Heat-assisted friction stir incremental sheet forming of thermoplastics

Abstract

Incremental sheet forming (ISF) has been attracting increasing interests for customised manufacture of thermoplastics, but the application in high-performance and hard-to-form thermoplastics is still a challenge. This paper develops a new heat-assisted friction stir incremental sheet forming (HAFS-ISF) process to form polyether ether ketone (PEEK) and polymethyl methacrylate (PMMA, acrylic). Flexible heating tapes and tool rotational friction heat the thermoplastic sheet on both bottom and top surfaces, which maintain the sheet material at high temperature and reduce the through-thickness temperature gradient. Results are given for the effect of key parameters on forming temperature, force, accuracy and thickness distribution. Spindle speed has the most significant effect on all the studied aspects, followed by the pre-heating temperature, while feed rate and step size have less effect. With lower spindle speed of 100 rpm, the through-thickness temperature gradient is improved.

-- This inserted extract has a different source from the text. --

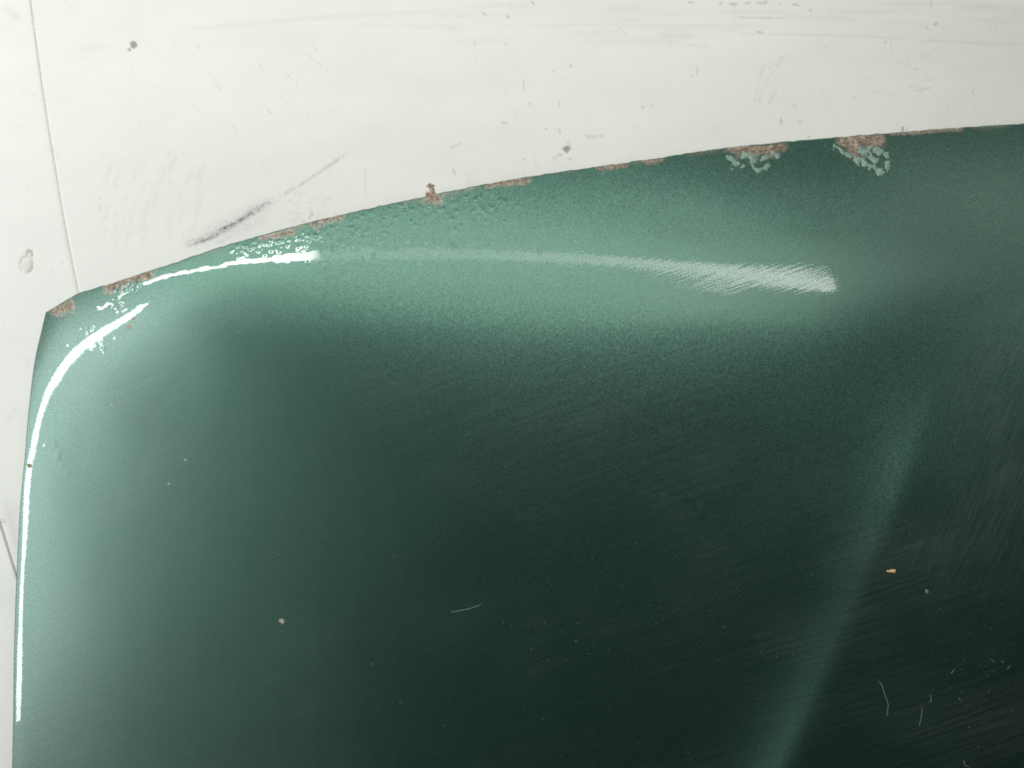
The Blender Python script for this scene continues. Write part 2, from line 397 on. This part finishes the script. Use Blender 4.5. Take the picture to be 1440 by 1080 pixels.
    st([(1030,47),(1110,48),(1200,51),(1290,55)], 1.3, .16, .5, .1, 63); st([(955,63),(1005,66)], 1.3, .2, .5, .2, 64); st([(1290,56),(1380,61),(1440,63)], 1.5, .18, .5, .1, 65)
    st([(1310,0),(1309,11)], 1.0, .45, .3, .1, 66); st([(1314,36),(1318,31)], 2.0, .6, .6, .1, 67); st([(1244,61),(1246,58)], 1.3, .5, .4, .1, 68); st([(1253,60),(1253,62)], 1.0, .45, .4, .1, 69)
    st([(981,93),(980,106)], 1.0, .45, .5, .1, 70); st([(973,104),(972,108)], 1.2, .4, .4, .1, 71)
    st([(1098,79),(1093,96)], 1.0, .32, .5, .1, 72); st([(1098,166),(1099,175)], 1.4, .5, .3, .1, 73); st([(1128,168),(1123,173)], 1.4, .38, .6, .1, 74); st([(1136,191),(1138,193)], 1.4, .4, .3, .1, 75)
    st([(1269,186),(1270,178)], 1.8, .75, .3, .05, 76); st([(1277,179),(1275,185)], .9, .35, .3, .05, 77); st([(1200,138),(1202,138)], 1.2, .5, .3, .1, 78)
    st([(1288,128),(1312,123)], .9, .35, .5, .1, 79); st([(1284,97),(1290,98)], 1.0, .4, .4, .1, 80)
    for i in range(16):     # rubbed patches, short parallel strokes
        x = 1085+rng.uniform(-25, 30); y = 100+rng.uniform(-30, 30); st([(x, y), (x-rng.uniform(6, 14), y+rng.uniform(12, 30))], 1.6, rng.uniform(.08, .22), .6, .3, 100+i)
    for i in range(14):
        x = 1245+rng.uniform(-40, 55); y = 95+rng.uniform(-18, 40); st([(x, y), (x+rng.uniform(10, 30), y-rng.uniform(2, 8))], 1.1, rng.uniform(.06, .2), .7, .3, 130+i)
    for i in range(60):
        x = 215+rng.uniform(-75, 75); y = 265+rng.uniform(-60, 60); l = rng.uniform(14, 45)
        st([(x, y), (x-l*.35, y+l)], rng.uniform(1.5, 4), rng.uniform(.04, .15), .8, .3, 160+i)
    for i in range(40):
        x = 420+rng.uniform(-60, 60); y = 297+rng.uniform(-28, 20); st([(x, y), (x+rng.uniform(3, 9), y+rng.uniform(0, 4))], 1.4, rng.uniform(.06, .2), .6, .1, 230+i)
    for i in range(30):     # long faint wipe marks
        x = rng.uniform(480, 1400); y = rng.uniform(5, 60); l = rng.uniform(60, 220); st([(x, y), (x+l, y+l*rng.uniform(-.02, .05))], rng.uniform(1.5, 6), rng.uniform(.05, .15), .8, .3, 280+i)
    st([(210,47),(330,35),(480,22),(700,12)], 3.5, .11, .6, .2, 320); st([(100,69),(160,64)], 4, .09, .7, .3, 321)
    # little nicks, upper left
    for a, b in [((276,60),(282,71)),((285,72),(292,84)),((291,98),(299,110)),((299,108),(311,128)),((288,125),(287,126)),((246,64),(248,67)),((365,89),(371,103)),((328,133),(330,136)),((325,172),(335,194)),((270,145),(283,160)),((222,144),(235,148)),((115,78),(116,84)),((119,87),(121,89)),((140,126),(141,127)),((195,121),(198,122)),((99,8),(100,14)),((445,25),(448,29)),((447,199),(452,200)),((72,95),(76,95)),((119,152),(121,153)),((30,130),(34,129)),((155,236),(157,236)),((185,232),(186,233)),((63,222),(65,223)),((432,75),(455,95)),((360,60),(363,64)),((393,135),(410,150)),((440,60),(445,72)),((25,178),(30,182)),((6,168),(8,169)),((128,160),(129,163)),((255,213),(262,218)),((38,268),(42,258)),((24,349),(26,349)),((5,346),(6,347)),((14,481),(17,482))]:
        st([a, b], 1.1, rng.uniform(.12, .26), .9, .05, int(a[0]+a[1]))
    st([(0,8),(14,16),(30,28)], 5, .16, .8, .2, 330); st([(60,205),(82,215),(80,230)], 4, .07, .6, .2, 331); st([(36,500),(42,520)], 5, .12, .6, .3, 332); st([(5,600),(30,560)], 2, .1, .6, .3, 333); st([(4,690),(16,740),(30,800)], 9, .17, .4, .35, 335); st([(0,733),(8,733)], 3.5, .4, .6, .2, 334)  # includes soft grey shading painted beside the raised strip's edge
    n = 420
    xs = rng.uniform(0, 1440, n); ys = rng.uniform(0, 1, n)**1.1*np.maximum(np.interp(xs, [0, 65, 440, 1440], [640, 440, 310, 170]), 5)
    for x, y in zip(xs, ys):
        a = rng.uniform(-.4, .9); l = rng.exponential(3.2)+.5
        st([(x, y), (x+l*math.sin(a), y+l*math.cos(a))], rng.uniform(.6, 1.1), min(.4, rng.exponential(.08)+.03), .5, 0, int(x*3+y))
    chip((188, 62.5), 4.6, 2); chip((182, 70), 1.2, 3, .8)
    # the dimple left of the seam: a ring-like dent with a nub
    for (x, y, r, s) in [(37,372,8,.5),(41,358,3.5,.7)]:
        q = np.hypot(px-x, (py-y)*.75); ring = np.exp(-((q-r)/2.0)**2)
        k = ring*s*1.3*sstep(.25, .7, fbm(px*.16, py*.16, 8, 3)); bare = np.maximum(bare, k*.62); mark = np.maximum(mark, k*.34); rel = np.maximum(rel, ring)
    bare = np.maximum(bare, .18*sstep(9, 5, np.hypot(px-37, (py-372)*.75)))
    return np.clip(mark, 0, .95), np.clip(bare, 0, 1), rel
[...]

Compared with PEEK parts, more uniform forming temperature and smaller forming force can be observed for PMMA parts. But the material brittleness causes worse formability, and the severer twist and stretching effect affect the forming accuracy of PMMA parts. Forming accuracy, fracture and twist are discussed by developing analytical models. The model for forming accuracy considers the initial bending effect and springback. The fracture is discussed by modelling the stress triaxiality and equivalent strain distribution under contact. While the model for twist considers effect of the applied torque on shear strain energy and continuous accumulation of twist along the tool path. By comparing analytical models and testing observations, the effectiveness of the models is confirmed to understand the underlaying mechanisms and to address a few challenges.